### Collected data:
☆ ☆ ☆ ☆

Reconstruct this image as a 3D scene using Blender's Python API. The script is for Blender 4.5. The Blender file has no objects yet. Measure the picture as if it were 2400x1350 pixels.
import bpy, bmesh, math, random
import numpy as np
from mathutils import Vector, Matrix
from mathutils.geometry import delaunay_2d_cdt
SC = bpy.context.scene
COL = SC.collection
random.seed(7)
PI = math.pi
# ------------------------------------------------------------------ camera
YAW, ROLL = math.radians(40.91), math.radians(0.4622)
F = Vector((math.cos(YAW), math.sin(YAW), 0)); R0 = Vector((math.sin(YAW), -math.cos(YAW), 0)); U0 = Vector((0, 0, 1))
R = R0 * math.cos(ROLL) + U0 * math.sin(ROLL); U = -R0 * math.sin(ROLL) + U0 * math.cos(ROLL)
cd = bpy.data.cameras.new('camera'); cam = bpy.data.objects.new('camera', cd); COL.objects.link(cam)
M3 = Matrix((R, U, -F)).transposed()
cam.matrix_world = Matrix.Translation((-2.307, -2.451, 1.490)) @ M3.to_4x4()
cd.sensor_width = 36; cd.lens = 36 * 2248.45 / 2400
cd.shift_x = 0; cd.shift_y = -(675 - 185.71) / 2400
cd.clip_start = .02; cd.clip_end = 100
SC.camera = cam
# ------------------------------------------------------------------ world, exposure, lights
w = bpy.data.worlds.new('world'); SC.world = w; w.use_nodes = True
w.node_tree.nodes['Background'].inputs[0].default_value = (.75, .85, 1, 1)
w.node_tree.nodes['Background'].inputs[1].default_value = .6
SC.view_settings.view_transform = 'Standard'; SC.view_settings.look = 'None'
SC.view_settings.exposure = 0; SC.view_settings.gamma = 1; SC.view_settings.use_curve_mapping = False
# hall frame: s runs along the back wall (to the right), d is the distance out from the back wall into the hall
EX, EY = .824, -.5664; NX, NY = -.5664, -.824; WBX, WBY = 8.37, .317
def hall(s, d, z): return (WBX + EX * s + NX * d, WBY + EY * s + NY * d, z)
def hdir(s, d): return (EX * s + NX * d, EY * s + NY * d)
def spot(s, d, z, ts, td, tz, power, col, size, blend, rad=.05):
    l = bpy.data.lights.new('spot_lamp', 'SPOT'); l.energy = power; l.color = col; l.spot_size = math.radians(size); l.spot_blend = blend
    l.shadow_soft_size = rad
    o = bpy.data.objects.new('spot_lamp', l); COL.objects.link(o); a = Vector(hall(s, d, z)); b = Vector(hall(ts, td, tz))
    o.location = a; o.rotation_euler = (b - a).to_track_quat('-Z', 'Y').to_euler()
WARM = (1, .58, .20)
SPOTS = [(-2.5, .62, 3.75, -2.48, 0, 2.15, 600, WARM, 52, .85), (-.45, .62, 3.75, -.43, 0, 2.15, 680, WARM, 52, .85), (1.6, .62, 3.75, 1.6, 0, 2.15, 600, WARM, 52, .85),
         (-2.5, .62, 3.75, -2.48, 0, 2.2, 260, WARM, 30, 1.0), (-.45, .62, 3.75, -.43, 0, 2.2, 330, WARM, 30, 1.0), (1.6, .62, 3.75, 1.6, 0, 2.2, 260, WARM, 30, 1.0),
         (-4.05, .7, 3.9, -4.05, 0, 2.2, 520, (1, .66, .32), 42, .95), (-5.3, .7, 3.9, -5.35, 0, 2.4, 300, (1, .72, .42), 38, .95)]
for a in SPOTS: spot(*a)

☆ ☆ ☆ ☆

### Goal:
Return the whole listing exactly.

### Finished task:
Reconstruct this image as a 3D scene using Blender's Python API. The script is for Blender 4.5. The Blender file has no objects yet. Measure the picture as if it were 2400x1350 pixels.
import bpy, bmesh, math, random
import numpy as np
from mathutils import Vector, Matrix
from mathutils.geometry import delaunay_2d_cdt
SC = bpy.context.scene
COL = SC.collection
random.seed(7)
PI = math.pi
# ------------------------------------------------------------------ camera
YAW, ROLL = math.radians(40.91), math.radians(0.4622)
F = Vector((math.cos(YAW), math.sin(YAW), 0)); R0 = Vector((math.sin(YAW), -math.cos(YAW), 0)); U0 = Vector((0, 0, 1))
R = R0 * math.cos(ROLL) + U0 * math.sin(ROLL); U = -R0 * math.sin(ROLL) + U0 * math.cos(ROLL)
cd = bpy.data.cameras.new('camera'); cam = bpy.data.objects.new('camera', cd); COL.objects.link(cam)
M3 = Matrix((R, U, -F)).transposed()
cam.matrix_world = Matrix.Translation((-2.307, -2.451, 1.490)) @ M3.to_4x4()
cd.sensor_width = 36; cd.lens = 36 * 2248.45 / 2400
cd.shift_x = 0; cd.shift_y = -(675 - 185.71) / 2400
cd.clip_start = .02; cd.clip_end = 100
SC.camera = cam
# ------------------------------------------------------------------ world, exposure, lights
w = bpy.data.worlds.new('world'); SC.world = w; w.use_nodes = True
w.node_tree.nodes['Background'].inputs[0].default_value = (.75, .85, 1, 1)
w.node_tree.nodes['Background'].inputs[1].default_value = .6
SC.view_settings.view_transform = 'Standard'; SC.view_settings.look = 'None'
SC.view_settings.exposure = 0; SC.view_settings.gamma = 1; SC.view_settings.use_curve_mapping = False
# hall frame: s runs along the back wall (to the right), d is the distance out from the back wall into the hall
EX, EY = .824, -.5664; NX, NY = -.5664, -.824; WBX, WBY = 8.37, .317
def hall(s, d, z): return (WBX + EX * s + NX * d, WBY + EY * s + NY * d, z)
def hdir(s, d): return (EX * s + NX * d, EY * s + NY * d)
def spot(s, d, z, ts, td, tz, power, col, size, blend, rad=.05):
    l = bpy.data.lights.new('spot_lamp', 'SPOT'); l.energy = power; l.color = col; l.spot_size = math.radians(size); l.spot_blend = blend
    l.shadow_soft_size = rad
    o = bpy.data.objects.new('spot_lamp', l); COL.objects.link(o); a = Vector(hall(s, d, z)); b = Vector(hall(ts, td, tz))
    o.location = a; o.rotation_euler = (b - a).to_track_quat('-Z', 'Y').to_euler()
WARM = (1, .58, .20)
SPOTS = [(-2.5, .62, 3.75, -2.48, 0, 2.15, 600, WARM, 52, .85), (-.45, .62, 3.75, -.43, 0, 2.15, 680, WARM, 52, .85), (1.6, .62, 3.75, 1.6, 0, 2.15, 600, WARM, 52, .85),
         (-2.5, .62, 3.75, -2.48, 0, 2.2, 260, WARM, 30, 1.0), (-.45, .62, 3.75, -.43, 0, 2.2, 330, WARM, 30, 1.0), (1.6, .62, 3.75, 1.6, 0, 2.2, 260, WARM, 30, 1.0),
         (-4.05, .7, 3.9, -4.05, 0, 2.2, 520, (1, .66, .32), 42, .95), (-5.3, .7, 3.9, -5.35, 0, 2.4, 300, (1, .72, .42), 38, .95)]
for a in SPOTS: spot(*a)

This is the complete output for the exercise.